-- start Information supplied --

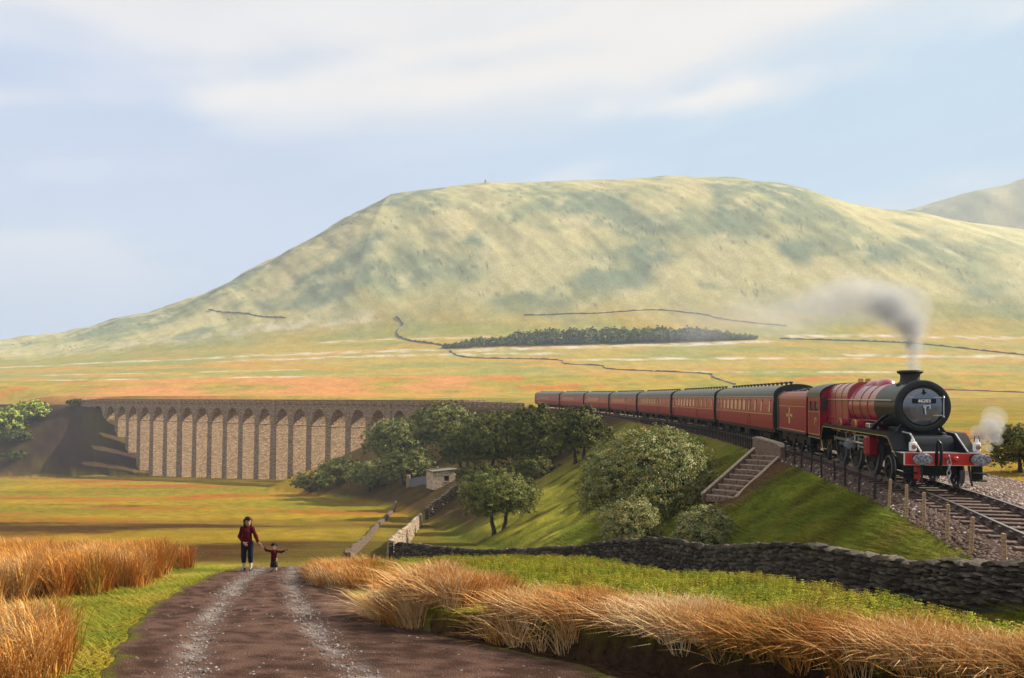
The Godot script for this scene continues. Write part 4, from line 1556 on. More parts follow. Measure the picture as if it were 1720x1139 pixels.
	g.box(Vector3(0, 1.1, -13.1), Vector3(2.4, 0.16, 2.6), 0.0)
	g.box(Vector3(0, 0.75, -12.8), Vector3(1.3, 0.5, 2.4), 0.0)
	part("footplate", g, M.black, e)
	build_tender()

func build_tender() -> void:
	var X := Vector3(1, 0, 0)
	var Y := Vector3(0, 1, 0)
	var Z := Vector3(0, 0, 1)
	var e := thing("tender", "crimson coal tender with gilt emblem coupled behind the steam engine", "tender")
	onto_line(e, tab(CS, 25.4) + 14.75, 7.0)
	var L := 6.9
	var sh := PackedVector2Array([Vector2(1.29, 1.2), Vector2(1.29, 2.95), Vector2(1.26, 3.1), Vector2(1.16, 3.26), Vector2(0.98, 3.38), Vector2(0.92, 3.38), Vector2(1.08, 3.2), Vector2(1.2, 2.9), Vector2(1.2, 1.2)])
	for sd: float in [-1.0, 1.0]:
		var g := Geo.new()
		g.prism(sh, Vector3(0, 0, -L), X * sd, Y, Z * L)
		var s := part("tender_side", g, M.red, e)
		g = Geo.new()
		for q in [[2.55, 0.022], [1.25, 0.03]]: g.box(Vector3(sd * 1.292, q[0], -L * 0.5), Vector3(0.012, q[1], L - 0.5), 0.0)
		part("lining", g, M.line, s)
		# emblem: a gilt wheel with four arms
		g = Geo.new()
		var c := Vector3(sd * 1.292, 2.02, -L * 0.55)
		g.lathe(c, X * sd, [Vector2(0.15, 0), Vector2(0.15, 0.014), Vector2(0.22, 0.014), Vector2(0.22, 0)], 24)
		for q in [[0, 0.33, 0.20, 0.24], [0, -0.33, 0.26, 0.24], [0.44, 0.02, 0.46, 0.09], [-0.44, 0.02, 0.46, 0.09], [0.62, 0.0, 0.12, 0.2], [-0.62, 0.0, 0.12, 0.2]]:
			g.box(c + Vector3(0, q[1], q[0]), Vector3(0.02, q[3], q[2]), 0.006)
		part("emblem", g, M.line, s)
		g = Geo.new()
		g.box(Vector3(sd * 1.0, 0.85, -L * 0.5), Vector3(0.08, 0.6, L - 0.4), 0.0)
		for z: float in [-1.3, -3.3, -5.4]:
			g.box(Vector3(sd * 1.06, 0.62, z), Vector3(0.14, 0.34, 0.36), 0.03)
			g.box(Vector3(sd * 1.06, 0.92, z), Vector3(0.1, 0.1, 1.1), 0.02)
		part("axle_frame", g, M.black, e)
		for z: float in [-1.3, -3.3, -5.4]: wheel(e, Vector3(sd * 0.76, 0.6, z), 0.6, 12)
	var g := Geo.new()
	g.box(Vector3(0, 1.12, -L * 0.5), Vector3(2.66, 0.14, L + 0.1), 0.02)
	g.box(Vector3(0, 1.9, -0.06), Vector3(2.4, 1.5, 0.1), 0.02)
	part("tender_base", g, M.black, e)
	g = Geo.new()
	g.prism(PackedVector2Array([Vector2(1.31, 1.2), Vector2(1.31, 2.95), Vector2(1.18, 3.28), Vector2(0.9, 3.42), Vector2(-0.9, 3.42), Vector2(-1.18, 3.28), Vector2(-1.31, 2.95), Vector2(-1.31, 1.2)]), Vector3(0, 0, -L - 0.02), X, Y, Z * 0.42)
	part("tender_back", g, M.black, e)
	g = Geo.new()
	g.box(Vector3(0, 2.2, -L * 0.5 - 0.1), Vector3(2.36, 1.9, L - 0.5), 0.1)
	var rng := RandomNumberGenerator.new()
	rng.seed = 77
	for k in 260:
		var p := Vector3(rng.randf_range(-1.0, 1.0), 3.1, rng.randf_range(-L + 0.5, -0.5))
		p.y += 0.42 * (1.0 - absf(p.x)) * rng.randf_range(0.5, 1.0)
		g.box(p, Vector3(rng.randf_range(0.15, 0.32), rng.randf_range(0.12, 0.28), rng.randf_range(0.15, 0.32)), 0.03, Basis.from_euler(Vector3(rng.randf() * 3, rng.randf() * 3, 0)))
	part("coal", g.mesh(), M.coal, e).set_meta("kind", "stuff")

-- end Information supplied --

## Brief
Reproduce the listing word for word and omit its pictures.

## Answer
The Godot script for this scene continues. Write part 4, from line 1556 on. More parts follow. Measure the picture as if it were 1720x1139 pixels.
	g.box(Vector3(0, 1.1, -13.1), Vector3(2.4, 0.16, 2.6), 0.0)
	g.box(Vector3(0, 0.75, -12.8), Vector3(1.3, 0.5, 2.4), 0.0)
	part("footplate", g, M.black, e)
	build_tender()

func build_tender() -> void:
	var X := Vector3(1, 0, 0)
	var Y := Vector3(0, 1, 0)
	var Z := Vector3(0, 0, 1)
	var e := thing("tender", "crimson coal tender with gilt emblem coupled behind the steam engine", "tender")
	onto_line(e, tab(CS, 25.4) + 14.75, 7.0)
	var L := 6.9
	var sh := PackedVector2Array([Vector2(1.29, 1.2), Vector2(1.29, 2.95), Vector2(1.26, 3.1), Vector2(1.16, 3.26), Vector2(0.98, 3.38), Vector2(0.92, 3.38), Vector2(1.08, 3.2), Vector2(1.2, 2.9), Vector2(1.2, 1.2)])
	for sd: float in [-1.0, 1.0]:
		var g := Geo.new()
		g.prism(sh, Vector3(0, 0, -L), X * sd, Y, Z * L)
		var s := part("tender_side", g, M.red, e)
		g = Geo.new()
		for q in [[2.55, 0.022], [1.25, 0.03]]: g.box(Vector3(sd * 1.292, q[0], -L * 0.5), Vector3(0.012, q[1], L - 0.5), 0.0)
		part("lining", g, M.line, s)
		# emblem: a gilt wheel with four arms
		g = Geo.new()
		var c := Vector3(sd * 1.292, 2.02, -L * 0.55)
		g.lathe(c, X * sd, [Vector2(0.15, 0), Vector2(0.15, 0.014), Vector2(0.22, 0.014), Vector2(0.22, 0)], 24)
		for q in [[0, 0.33, 0.20, 0.24], [0, -0.33, 0.26, 0.24], [0.44, 0.02, 0.46, 0.09], [-0.44, 0.02, 0.46, 0.09], [0.62, 0.0, 0.12, 0.2], [-0.62, 0.0, 0.12, 0.2]]:
			g.box(c + Vector3(0, q[1], q[0]), Vector3(0.02, q[3], q[2]), 0.006)
		part("emblem", g, M.line, s)
		g = Geo.new()
		g.box(Vector3(sd * 1.0, 0.85, -L * 0.5), Vector3(0.08, 0.6, L - 0.4), 0.0)
		for z: float in [-1.3, -3.3, -5.4]:
			g.box(Vector3(sd * 1.06, 0.62, z), Vector3(0.14, 0.34, 0.36), 0.03)
			g.box(Vector3(sd * 1.06, 0.92, z), Vector3(0.1, 0.1, 1.1), 0.02)
		part("axle_frame", g, M.black, e)
		for z: float in [-1.3, -3.3, -5.4]: wheel(e, Vector3(sd * 0.76, 0.6, z), 0.6, 12)
	var g := Geo.new()
	g.box(Vector3(0, 1.12, -L * 0.5), Vector3(2.66, 0.14, L + 0.1), 0.02)
	g.box(Vector3(0, 1.9, -0.06), Vector3(2.4, 1.5, 0.1), 0.02)
	part("tender_base", g, M.black, e)
	g = Geo.new()
	g.prism(PackedVector2Array([Vector2(1.31, 1.2), Vector2(1.31, 2.95), Vector2(1.18, 3.28), Vector2(0.9, 3.42), Vector2(-0.9, 3.42), Vector2(-1.18, 3.28), Vector2(-1.31, 2.95), Vector2(-1.31, 1.2)]), Vector3(0, 0, -L - 0.02), X, Y, Z * 0.42)
	part("tender_back", g, M.black, e)
	g = Geo.new()
	g.box(Vector3(0, 2.2, -L * 0.5 - 0.1), Vector3(2.36, 1.9, L - 0.5), 0.1)
	var rng := RandomNumberGenerator.new()
	rng.seed = 77
	for k in 260:
		var p := Vector3(rng.randf_range(-1.0, 1.0), 3.1, rng.randf_range(-L + 0.5, -0.5))
		p.y += 0.42 * (1.0 - absf(p.x)) * rng.randf_range(0.5, 1.0)
		g.box(p, Vector3(rng.randf_range(0.15, 0.32), rng.randf_range(0.12, 0.28), rng.randf_range(0.15, 0.32)), 0.03, Basis.from_euler(Vector3(rng.randf() * 3, rng.randf() * 3, 0)))
	part("coal", g.mesh(), M.coal, e).set_meta("kind", "stuff")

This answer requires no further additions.